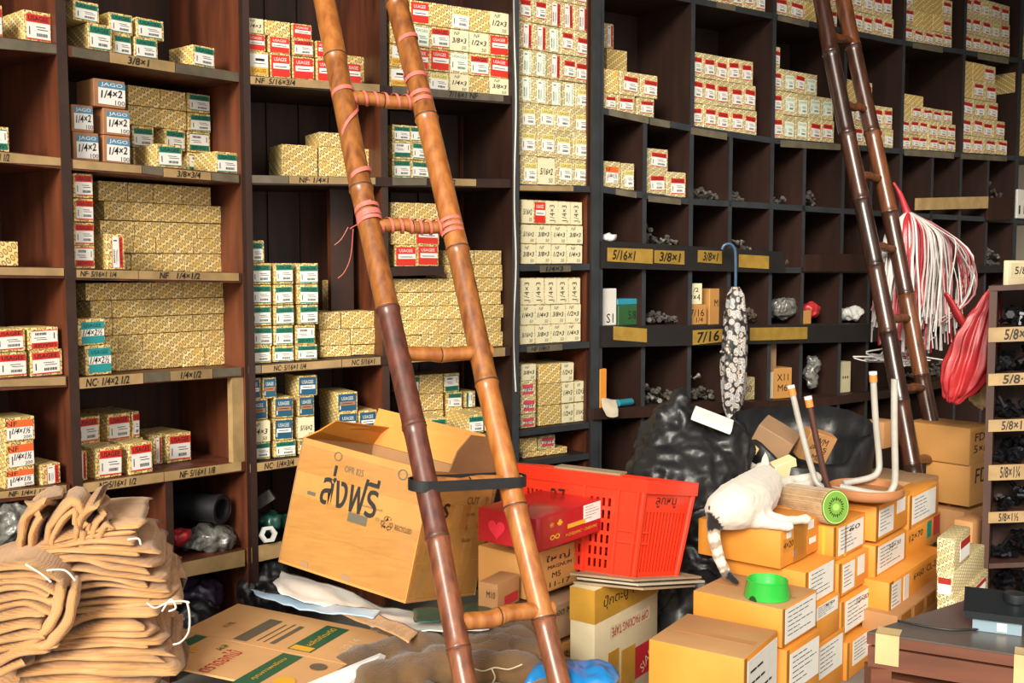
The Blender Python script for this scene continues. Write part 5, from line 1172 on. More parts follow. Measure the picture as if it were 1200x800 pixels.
zt = cd.location.z + cd['h']                   # lid of the carton it lies on
# carton behind, carrying the cat's shoulders
e1 = Vector((math.cos(math.radians(PHI)), math.sin(math.radians(PHI)))); e2 = Vector((-e1.y, e1.x))
base = Vector((cd.location.x, cd.location.y)) + e2 * (cd['d'] + .006)
bmk = bevel_box(.36, .26, zt, .004, 2); bmesh.ops.translate(bmk, verts=bmk.verts, vec=(-.20, 0, 0)); bmk.normal_update()
ok_ = obj('shipping_carton', bm_mesh(bmk, 'shipping_carton', 'card_orange', 40), None, (base.x, base.y, 0), math.radians(PHI)); tag(ok_, 'orange carton hidden behind the cat, under its head', 'carton', 'orange cartons around the cat')
def cz(px, py, z): return atz(px, py, z)
catc = cz(862, 590, zt)
def B(px, py, z, r): return (cz(px, py, zt + z), r)
body = []
trunk = [(850, 597, .062, .072), (861, 593, .072, .086), (875, 587, .075, .092), (887, 577, .072, .086), (895, 567, .068, .073), (896, 560, .068, .053)]
body += chain([B(*t) for t in trunk], 5)
hd = cz(894, 553, zt + .075) ; body += [(hd, (.044, .044, .042)), (hd + Vector((.012, -.022, -.008)), .026)]
# tail, hanging over the carton edge
tl = [at(841, 604, 3.64), at(836, 612, 3.60), at(837, 632, 3.565), at(842, 652, 3.55), at(851, 672, 3.53), at(863, 682, 3.50)]
body += chain(list(zip(tl, (.026, .025, .023, .021, .018, .012))), 6)
# forelegs and hindlegs reach away from the belly towards the stool
for ps in ([(890, 571, .055, .034), (908, 566, .045, .026), (930, 562, .045, .020), (946, 560, .05, .020), (956, 560, .054, .027)],
           [(886, 580, .035, .034), (905, 577, .03, .025), (925, 571, .03, .019), (945, 567, .036, .017), (950, 566, .036, .020)],
           [(868, 600, .045, .050), (885, 608, .03, .034), (903, 613, .022, .022), (918, 616, .018, .017), (924, 616, .018, .020)],
           [(878, 598, .03, .042), (900, 607, .025, .028), (922, 610, .022, .018), (938, 609, .02, .016), (945, 608, .02, .019)]):
    body += chain([B(*q) for q in ps], 5)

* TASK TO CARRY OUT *
All the lines above are to be given again exactly as they read, with the pictures removed.

* TASK SOLUTION *
The Blender Python script for this scene continues. Write part 5, from line 1172 on. More parts follow. Measure the picture as if it were 1200x800 pixels.
zt = cd.location.z + cd['h']                   # lid of the carton it lies on
# carton behind, carrying the cat's shoulders
e1 = Vector((math.cos(math.radians(PHI)), math.sin(math.radians(PHI)))); e2 = Vector((-e1.y, e1.x))
base = Vector((cd.location.x, cd.location.y)) + e2 * (cd['d'] + .006)
bmk = bevel_box(.36, .26, zt, .004, 2); bmesh.ops.translate(bmk, verts=bmk.verts, vec=(-.20, 0, 0)); bmk.normal_update()
ok_ = obj('shipping_carton', bm_mesh(bmk, 'shipping_carton', 'card_orange', 40), None, (base.x, base.y, 0), math.radians(PHI)); tag(ok_, 'orange carton hidden behind the cat, under its head', 'carton', 'orange cartons around the cat')
def cz(px, py, z): return atz(px, py, z)
catc = cz(862, 590, zt)
def B(px, py, z, r): return (cz(px, py, zt + z), r)
body = []
trunk = [(850, 597, .062, .072), (861, 593, .072, .086), (875, 587, .075, .092), (887, 577, .072, .086), (895, 567, .068, .073), (896, 560, .068, .053)]
body += chain([B(*t) for t in trunk], 5)
hd = cz(894, 553, zt + .075) ; body += [(hd, (.044, .044, .042)), (hd + Vector((.012, -.022, -.008)), .026)]
# tail, hanging over the carton edge
tl = [at(841, 604, 3.64), at(836, 612, 3.60), at(837, 632, 3.565), at(842, 652, 3.55), at(851, 672, 3.53), at(863, 682, 3.50)]
body += chain(list(zip(tl, (.026, .025, .023, .021, .018, .012))), 6)
# forelegs and hindlegs reach away from the belly towards the stool
for ps in ([(890, 571, .055, .034), (908, 566, .045, .026), (930, 562, .045, .020), (946, 560, .05, .020), (956, 560, .054, .027)],
           [(886, 580, .035, .034), (905, 577, .03, .025), (925, 571, .03, .019), (945, 567, .036, .017), (950, 566, .036, .020)],
           [(868, 600, .045, .050), (885, 608, .03, .034), (903, 613, .022, .022), (918, 616, .018, .017), (924, 616, .018, .020)],
           [(878, 598, .03, .042), (900, 607, .025, .028), (922, 610, .022, .018), (938, 609, .02, .016), (945, 608, .02, .019)]):
    body += chain([B(*q) for q in ps], 5)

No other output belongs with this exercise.